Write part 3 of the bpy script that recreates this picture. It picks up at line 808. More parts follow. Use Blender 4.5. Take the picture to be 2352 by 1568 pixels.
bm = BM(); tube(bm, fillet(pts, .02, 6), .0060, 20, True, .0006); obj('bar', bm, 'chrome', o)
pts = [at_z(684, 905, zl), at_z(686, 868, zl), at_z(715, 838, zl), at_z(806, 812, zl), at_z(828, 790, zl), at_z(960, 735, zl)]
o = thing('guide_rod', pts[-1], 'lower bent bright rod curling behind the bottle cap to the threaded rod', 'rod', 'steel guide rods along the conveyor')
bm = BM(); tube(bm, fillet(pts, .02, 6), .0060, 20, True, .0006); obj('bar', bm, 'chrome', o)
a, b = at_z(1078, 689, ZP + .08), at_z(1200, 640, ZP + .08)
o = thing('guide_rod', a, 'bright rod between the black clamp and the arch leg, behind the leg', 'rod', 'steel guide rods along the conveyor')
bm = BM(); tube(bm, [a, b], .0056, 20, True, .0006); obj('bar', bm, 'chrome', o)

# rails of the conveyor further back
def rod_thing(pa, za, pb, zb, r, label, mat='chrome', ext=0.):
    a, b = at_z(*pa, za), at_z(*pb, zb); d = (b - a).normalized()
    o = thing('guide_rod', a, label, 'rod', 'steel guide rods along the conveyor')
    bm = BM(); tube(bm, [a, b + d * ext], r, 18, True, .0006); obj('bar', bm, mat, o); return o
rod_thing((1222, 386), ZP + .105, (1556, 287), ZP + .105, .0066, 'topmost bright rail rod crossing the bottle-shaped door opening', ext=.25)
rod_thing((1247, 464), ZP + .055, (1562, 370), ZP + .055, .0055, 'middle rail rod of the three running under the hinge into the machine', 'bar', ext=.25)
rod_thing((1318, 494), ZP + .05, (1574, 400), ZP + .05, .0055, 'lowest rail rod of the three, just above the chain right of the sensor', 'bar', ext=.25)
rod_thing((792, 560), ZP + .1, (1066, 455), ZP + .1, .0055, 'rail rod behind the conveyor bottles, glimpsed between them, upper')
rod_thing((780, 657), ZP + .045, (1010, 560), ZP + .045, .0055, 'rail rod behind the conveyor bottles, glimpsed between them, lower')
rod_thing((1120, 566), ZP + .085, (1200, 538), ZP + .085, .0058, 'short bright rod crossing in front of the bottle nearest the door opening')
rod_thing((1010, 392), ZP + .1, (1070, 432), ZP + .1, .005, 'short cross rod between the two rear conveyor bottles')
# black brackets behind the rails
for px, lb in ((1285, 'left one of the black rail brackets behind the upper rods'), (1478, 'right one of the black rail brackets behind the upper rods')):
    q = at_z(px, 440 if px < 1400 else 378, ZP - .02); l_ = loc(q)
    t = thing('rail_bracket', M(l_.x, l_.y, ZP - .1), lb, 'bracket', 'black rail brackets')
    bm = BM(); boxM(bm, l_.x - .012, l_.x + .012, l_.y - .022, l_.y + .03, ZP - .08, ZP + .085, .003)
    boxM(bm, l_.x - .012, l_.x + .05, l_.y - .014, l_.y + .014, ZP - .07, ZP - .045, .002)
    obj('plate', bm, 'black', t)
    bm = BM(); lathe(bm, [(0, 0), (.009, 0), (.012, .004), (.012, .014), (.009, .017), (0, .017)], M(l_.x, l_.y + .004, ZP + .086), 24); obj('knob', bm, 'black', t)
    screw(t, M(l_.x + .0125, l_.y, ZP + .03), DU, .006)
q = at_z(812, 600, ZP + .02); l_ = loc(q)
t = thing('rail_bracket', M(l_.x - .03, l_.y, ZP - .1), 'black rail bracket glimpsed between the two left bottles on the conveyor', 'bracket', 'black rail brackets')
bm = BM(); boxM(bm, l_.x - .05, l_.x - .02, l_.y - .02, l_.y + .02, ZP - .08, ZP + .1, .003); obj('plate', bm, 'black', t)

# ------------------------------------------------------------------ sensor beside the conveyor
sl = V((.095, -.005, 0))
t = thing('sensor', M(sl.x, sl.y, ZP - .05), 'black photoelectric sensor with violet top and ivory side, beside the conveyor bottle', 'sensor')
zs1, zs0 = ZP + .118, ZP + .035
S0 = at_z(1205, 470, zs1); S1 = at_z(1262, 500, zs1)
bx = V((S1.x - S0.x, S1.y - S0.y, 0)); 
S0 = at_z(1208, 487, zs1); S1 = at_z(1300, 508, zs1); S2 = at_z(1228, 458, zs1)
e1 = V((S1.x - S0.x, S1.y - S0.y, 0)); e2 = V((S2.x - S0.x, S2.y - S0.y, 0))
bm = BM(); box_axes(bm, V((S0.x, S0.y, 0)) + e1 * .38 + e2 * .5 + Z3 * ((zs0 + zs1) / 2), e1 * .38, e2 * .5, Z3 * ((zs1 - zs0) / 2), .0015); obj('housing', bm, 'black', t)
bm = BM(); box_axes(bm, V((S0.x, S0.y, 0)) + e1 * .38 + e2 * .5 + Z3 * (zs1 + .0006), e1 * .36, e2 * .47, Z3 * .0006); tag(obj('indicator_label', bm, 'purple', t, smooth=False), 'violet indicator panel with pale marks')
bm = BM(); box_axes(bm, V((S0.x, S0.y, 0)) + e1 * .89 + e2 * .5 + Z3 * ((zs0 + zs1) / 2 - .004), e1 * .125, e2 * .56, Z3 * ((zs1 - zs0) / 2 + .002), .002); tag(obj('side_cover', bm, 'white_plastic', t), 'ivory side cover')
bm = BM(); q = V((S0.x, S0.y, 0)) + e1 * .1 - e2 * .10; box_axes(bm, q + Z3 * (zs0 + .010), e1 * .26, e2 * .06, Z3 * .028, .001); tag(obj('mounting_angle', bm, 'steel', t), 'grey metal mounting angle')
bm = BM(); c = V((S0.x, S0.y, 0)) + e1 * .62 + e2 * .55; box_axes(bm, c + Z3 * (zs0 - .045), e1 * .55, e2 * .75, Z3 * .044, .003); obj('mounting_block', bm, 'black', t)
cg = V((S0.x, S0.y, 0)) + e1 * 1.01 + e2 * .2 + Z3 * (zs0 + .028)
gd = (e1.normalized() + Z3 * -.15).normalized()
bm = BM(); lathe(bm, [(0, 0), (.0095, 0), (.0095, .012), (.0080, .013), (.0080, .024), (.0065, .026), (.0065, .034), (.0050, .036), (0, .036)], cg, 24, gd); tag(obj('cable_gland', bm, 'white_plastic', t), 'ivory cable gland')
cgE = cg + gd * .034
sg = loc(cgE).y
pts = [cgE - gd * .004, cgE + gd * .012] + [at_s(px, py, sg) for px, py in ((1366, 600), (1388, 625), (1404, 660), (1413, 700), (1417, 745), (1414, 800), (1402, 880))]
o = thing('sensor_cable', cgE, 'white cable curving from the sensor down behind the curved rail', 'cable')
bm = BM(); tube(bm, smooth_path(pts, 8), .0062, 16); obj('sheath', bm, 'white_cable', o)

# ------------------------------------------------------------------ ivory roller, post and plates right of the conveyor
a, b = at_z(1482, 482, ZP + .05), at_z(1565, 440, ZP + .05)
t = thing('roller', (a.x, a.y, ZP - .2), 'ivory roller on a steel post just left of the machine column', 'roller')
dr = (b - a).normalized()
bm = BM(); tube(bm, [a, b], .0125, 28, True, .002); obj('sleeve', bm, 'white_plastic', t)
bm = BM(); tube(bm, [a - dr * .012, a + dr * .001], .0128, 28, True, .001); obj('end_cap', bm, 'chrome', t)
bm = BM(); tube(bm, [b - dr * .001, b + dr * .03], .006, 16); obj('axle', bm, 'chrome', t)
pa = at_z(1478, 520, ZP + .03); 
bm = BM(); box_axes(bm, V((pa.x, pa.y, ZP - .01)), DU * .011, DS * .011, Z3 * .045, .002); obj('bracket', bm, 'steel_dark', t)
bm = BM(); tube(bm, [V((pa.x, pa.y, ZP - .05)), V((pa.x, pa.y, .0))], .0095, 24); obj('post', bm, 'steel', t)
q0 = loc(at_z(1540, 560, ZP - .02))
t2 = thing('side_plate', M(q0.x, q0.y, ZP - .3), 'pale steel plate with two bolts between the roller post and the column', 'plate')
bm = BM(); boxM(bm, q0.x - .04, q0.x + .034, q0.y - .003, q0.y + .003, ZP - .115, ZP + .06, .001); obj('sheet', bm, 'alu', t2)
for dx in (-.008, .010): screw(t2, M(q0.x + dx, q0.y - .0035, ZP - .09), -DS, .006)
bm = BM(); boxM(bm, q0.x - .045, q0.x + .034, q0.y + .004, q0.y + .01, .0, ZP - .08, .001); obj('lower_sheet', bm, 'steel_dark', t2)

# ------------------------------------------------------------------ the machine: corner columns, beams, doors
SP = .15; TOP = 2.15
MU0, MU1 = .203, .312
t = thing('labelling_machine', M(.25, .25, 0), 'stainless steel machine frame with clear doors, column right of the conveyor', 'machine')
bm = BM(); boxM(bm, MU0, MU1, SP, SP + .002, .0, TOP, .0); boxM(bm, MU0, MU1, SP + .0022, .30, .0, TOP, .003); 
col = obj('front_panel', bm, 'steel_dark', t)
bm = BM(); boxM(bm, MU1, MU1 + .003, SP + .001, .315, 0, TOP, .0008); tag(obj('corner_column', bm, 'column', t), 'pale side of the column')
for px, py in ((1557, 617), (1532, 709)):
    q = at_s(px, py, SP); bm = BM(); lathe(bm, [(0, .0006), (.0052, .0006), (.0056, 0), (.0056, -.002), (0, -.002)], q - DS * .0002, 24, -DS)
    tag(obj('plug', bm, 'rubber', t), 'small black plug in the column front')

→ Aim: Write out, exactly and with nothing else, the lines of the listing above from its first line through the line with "bm = BM(); tube(bm, [a, b], .0056, 20, True, .0006);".

→ Correct result:
Write part 3 of the bpy script that recreates this picture. It picks up at line 808. More parts follow. Use Blender 4.5. Take the picture to be 2352 by 1568 pixels.
bm = BM(); tube(bm, fillet(pts, .02, 6), .0060, 20, True, .0006); obj('bar', bm, 'chrome', o)
pts = [at_z(684, 905, zl), at_z(686, 868, zl), at_z(715, 838, zl), at_z(806, 812, zl), at_z(828, 790, zl), at_z(960, 735, zl)]
o = thing('guide_rod', pts[-1], 'lower bent bright rod curling behind the bottle cap to the threaded rod', 'rod', 'steel guide rods along the conveyor')
bm = BM(); tube(bm, fillet(pts, .02, 6), .0060, 20, True, .0006); obj('bar', bm, 'chrome', o)
a, b = at_z(1078, 689, ZP + .08), at_z(1200, 640, ZP + .08)
o = thing('guide_rod', a, 'bright rod between the black clamp and the arch leg, behind the leg', 'rod', 'steel guide rods along the conveyor')
bm = BM(); tube(bm, [a, b], .0056, 20, True, .0006); obj('bar', bm, 'chrome', o)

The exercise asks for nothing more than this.